И тут же снова возникает «комплекс». Что я с этим портфелем только не делала, трудно себе представить. Я его била, я на нем ездила, как на санках, — но нового портфеля мне не покупали.

В школе я вела себя точно так же, как когда-то в детском саду. «А у тебя ручка такая есть?» — спрашивали меня. Я говорила: «Есть». «А такая у тебя есть?» — «Есть!» На все говорила — «Есть!» И учительница маме как-то сказала: «Ваша Оля очень хвастливая. Говорит, что у нее дома есть все». Мама покивала, но мне ничего не сказала. Видимо, мама что-то про меня понимала — почему я так говорю. Этого не было, а я говорила: «Нет есть!»

Помню, как я начала кататься на коньках. Я каталась на одном коньке.

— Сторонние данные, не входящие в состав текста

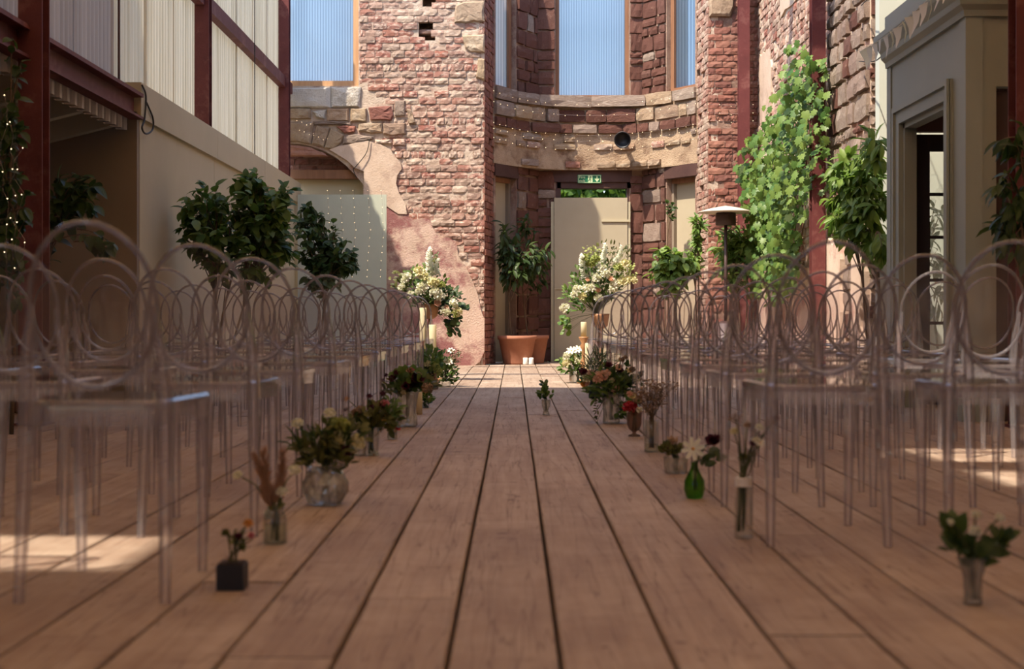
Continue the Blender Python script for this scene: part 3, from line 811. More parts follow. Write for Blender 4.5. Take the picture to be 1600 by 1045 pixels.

У всех — то есть не у всех, но у многих — были коньки как коньки, а у меня — один. Почему один, не знаю, но каталась я на нем на одном. Это продолжалось год, наверно. Потом, лет в восемнадцать, у меня появились коньки. Два конька. Но я уже не каталась. На одном каталась, а на двух — нет. Один раз попробовала, покаталась — этого было достаточно…

…Так вот, коза паслась, а я сидела в школе. Когда гудел на заводе гудок, в двенадцать, — я его слышала, — занятия еще продолжались. Но я складывала свои книжки-тетрадки и говорила: «Ну вот, Анна Георгиевна, теперь я пошла, мне нужно забирать козу!» И уходила. Мама, смеясь, пыталась объяснить учителям, что ребенок еще не привык к школе, «она там козу у нас пасет». Но и потом, как только звучал гудок, я поднималась и говорила: «Мне нужно забирать козу. Она пасется у папы на заводе».

Маленькая козочка выросла, и ее отвезли «на откорм» в колхоз, где папа часто бывал, — папин завод, видимо, шефствовал над этим колхозом. Я по ней очень скучала.

Но, видимо, условия голодных послевоенных лет не были столь романтичными, — козу потом зарезали. Да, ее зарезали, а мне принесли сделанный из нее коврик. Постелили под ноги. Коврик я, конечно, отбросила от кровати. Сказала родителям, что мне такого коврика не нужно.

* * *

Году, наверно, в 1965–1966 Ленком ездил на гастроли в Харьков. Привезли «До свидания, мальчики», «104 страницы», «Снимается кино», «Марат».

Удивительное свойство памяти — когда начинаешь вспоминать что-нибудь натужно, ничего не получается. А непроизвольно — одна конкретность ведет за собой другую. И вот вспомнила, как в Харькове мы репетировали «Ромео и Джульетту» — задолго до того, как пришли в Театр на Малой Бронной. (По-моему, еще раньше в Центральном детском театре Анатолий Васильевич тоже начинал репетировать эту пьесу.)

На гастролях в Харькове, правда, это был урок-класс, без распределения ролей, репетировали в большом номере Анатолия Васильевича. Все актеры сидели по окружности. Задавалась тема этюда — и дальше кто сам вызывался, кого назначали, но все играли всех. Кажется, мужчины даже играли женские роли и наоборот. Главное — схватить суть заданного этюда. Это было очень интересно. Сидишь на стуле — и кажется, что ты вышел бы и сделал все лучше. Но это кажется, пока ты на стуле. А выйти в центр комнаты, когда на тебя глазеют все остальные, страшно.